Terwijl Siebert z’n wagen verder het land inrijdt, wijst hij op de omgeploegde velden. „Dat was een tarweveld. Nu is er niets meer van over. En hier stonden piepers, idem dito. Als een boer nieuw gras inzaait, zijn de ganzen er als de kippen bij. Hebben ze het land eenmaal verpest, dan eten de koeien het gras niet meer.”
Van der Laan (46) verwacht vandaag overigens niet veel ganzen. „Er is hier niet zo heel veel meer te halen. Dezer dagen maken ze de Wieringermeer onveilig, met duizenden tegelijk.”
Windkracht 8
De weidse velden geven de aanrukkende westerstorm alle ruimte vandaag. „Windkracht 8”, schat Siebert. Jachthond Villàm, de Hongaarse vizsla van Van der Laan, kan z’n geluk niet op.
Ondanks de stormachtige wind signaleert het beest allerlei sporen. Maar een uur lang is er weinig te zien. Dan lijkt er toch werk aan de winkel.
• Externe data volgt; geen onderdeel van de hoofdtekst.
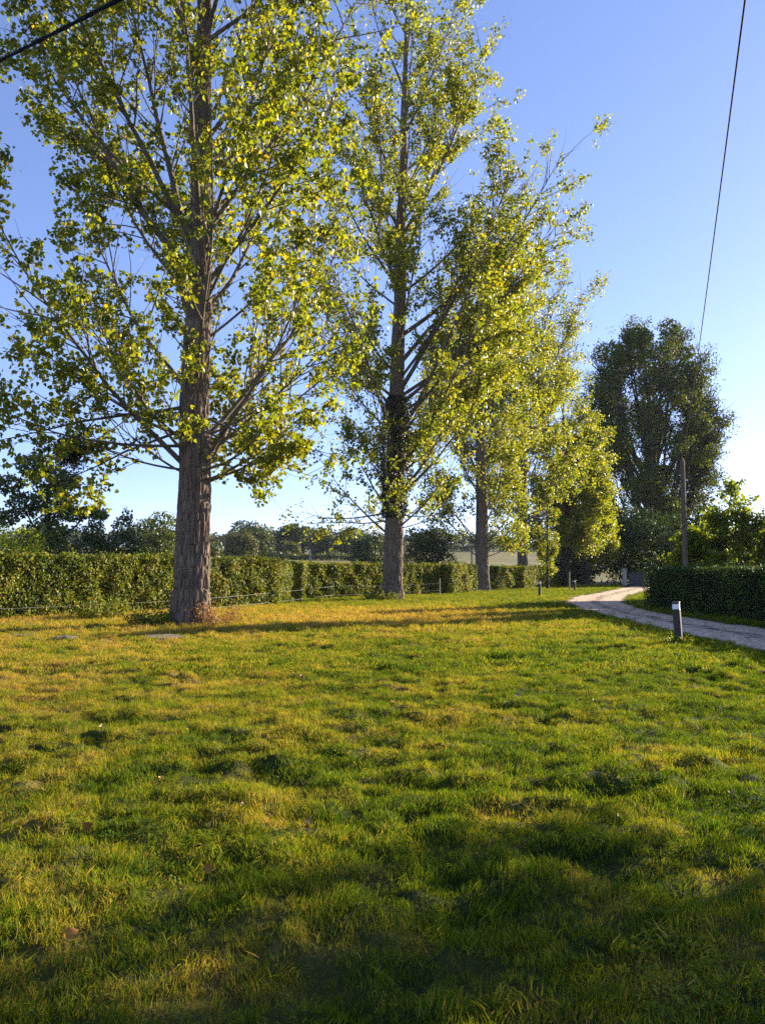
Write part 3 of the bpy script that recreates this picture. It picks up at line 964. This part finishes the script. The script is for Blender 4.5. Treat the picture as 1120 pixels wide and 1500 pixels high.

Tientallen smienten hebben in een sloot de luwte opgezocht. Uit het zicht van de kleine eenden schuifelen de jagers langzaam dichterbij. Maar smienten zijn slim, zegt Siebert. En dat blijkt. Algauw krijgen de eenden de twee in de gaten en weg zijn ze.
Ganzen laten zich vandaag maar amper zien. Maar dat geeft ruimte om te praten. Het probleem met de ganzen is volgens Siebert en Van der Laan dat het zachter wordende klimaat in Nederland de vogels niet langer noopt naar warmere oorden te verkassen. „Ze strijken allemaal in ons kikkerlandje neer.”
Volgens de jagers is er maar één remedie. „Openstellen die jacht, in alle provincies. Nu mogen we in Noord-Holland na twaalf uur al geen gans meer schieten. En zo’n beest weet dat. Om kwart over twaalf zit-ie het boerenland kaal te eten.”
Op Schiphol is de problematiek niet alleen vervelend en kostbaar, maar vooral gevaarlijk. Een gans in de motor kan een vliegtuig in grote problemen brengen. Staatssecretaris Bleker van Landbouw wil ganzen uit veiligheidsoogpunt daarom massaal laten vergassen.
„Vanuit de jacht werd jaren geleden al geopperd om meer ruimte te geven aan de ganzenjacht. Daar werd destijds niet naar geluisterd, en nu komen de noodmaatregelen. In Nederland moet ’t altijd een keer goed fout gaan voordat er wat gebeurt.”
Eigen pot
Siebert en Van der Laan schieten voornamelijk voor de eigen pot, zoals dat heet. „De poelier geeft een euro voor een gans. Dus daar hoef je het niet voor te doen. Bovendien, een lekker stukje ganzenvlees is niet te versmaden. Laten sudderen in het ganzenvet. Lekker, joh!” Siebert begint er bijna van te stralen.
Vandaag nemen de jagers genoegen met een haas. Drie andere ontspringen de dans, maar voor een jonge haas is er geen ontkomen aan. Het schot klinkt hard, maar sterft snel weg in het lege, vlakke landschap. In volle vaart geraakt, vliegt het beest over de kop. Het spartelt nog wat in de bek van Villàm, maar na een harde tik achter de oren is de haas niet meer.
Een kleine dertig hazen gingen het slachtoffer van vandaag voor dit jaar. „We vinden het nu weer genoeg. De hazenstand is al jaren gelijk op ons terrein. Dan doe je het goed, hè. Je moet ze ook niet allemaal willen doodschieten”, zegt Siebert. „Dat is onze taak niet.”
Toen het vorig jaar flink sneeuwde, zette de jager elke week een paar kisten winterwortels neer op het land. Een dag later waren ze alweer leeg. „Zo houd je die populatie in stand. En daar doen we het met z’n allen voor.”
Sieberts recept voor ganzenborst
Ingrediënten
ganzenborst
ganzenvet
peper
zeezout
Laat de ganzenborst op kamertemperatuur komen. Kruid het vlees ruim met peper en zeezout uit de molen. Schroei het vlees in ganzenvet twee keer twee minuten aan beide zijden dicht, totdat het een mooie bruine kleur heeft. Wie geen ganzenvet tot zijn beschikking heeft, kan de borst braden in olijfolie met een klontje boter.
Zet de ganzenborst vervolgens in een op 180 graden voorverwarmde oven tot dat de kern een temperatuur van 60 graden heeft bereikt. Afhankelijk van de grootte van de borst, duurt dit 13 tot 16 minuten.
Laat de ganzenborst 10 minuten rusten in aluminiumfolie en serveer hem vervolgens in mooie tranches uit op voorverwarmde borden.